Execute Partition Magic from Win 95/98. You will be informed that you are leaving the Win 95/98 environment. You will see a list of available drives. Be very careful. Copy the primary partition on the primary drive to the free space on the newly installed drive. Partition magic will clone the format and data from the old drive to the new drive. The new partition on the new drive will be identical in all ways including total size of the original partition and the label. After the cloning process be sure and change the label. If you do not you will get confused about which drive is which. I use the date of the clone as the label for the partition.

If you do not have a current backup do not resize or alter the original installation on the original drive in any way. There is a risk of data loss. Once you have a working backup resize the primary partition on the primary drive if you want.

Next set the partition on the KOT drive to active. There will be two active partitions. One on the primary drive and one on the KOT drive.

Exit Partition Magic and go through the standard boot process. Verify that the machine works as it did before. You will see the second drive in Explorer. It will most likely appear as the D drive. Check the drive labels in Explorer to become familiar with the two drives.

Next boot the machine and hit "del" (or other) to enter the bios. Change the sequence of the IDE drives. Save and exit. The machine will boot again. This time the machine will boot to the KOT drive. Go to Explorer. The KOT drive is now the C drive and the primary drive is now the D drive.

Next boot again, enter the bios and reselect the primary drive as the first boot drive.

You now have two totally independent working harddrives.
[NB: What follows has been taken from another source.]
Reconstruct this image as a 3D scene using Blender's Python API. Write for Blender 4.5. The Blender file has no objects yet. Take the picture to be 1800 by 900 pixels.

Installing new software, drivers or playing with configurations

Before placing your computer at risk make another more recent backup. Execute Partition Magic and clone the current primary partition to the KOT drive. Do not delete the first backup. Instead clone the current partition to the free space on the KOT drive. There will now be two clones on the KOT drive. In Partition Magic *hide* the first backup and set the latest clone *active*. When you select the second drive in the bios the active partition will be the boot partition.

If you want/need to go back to the earlier backup go to Partition magic, and set to *active* the partition you want to boot from and *hide* the other.

The concept can be expanded to include more drives, SCSI drives, a combination of SCSI drives and IDE drives, and multiple operating systems..DOS..Win 95..Win 98..NT....and I assume Linux and BEOS.

My current setup includes four harddrives and four OS installations. One primary IDE Win 95 installation with an IDE KOT drive and one SCSI Win 98 installation with a SCSI KOT drive.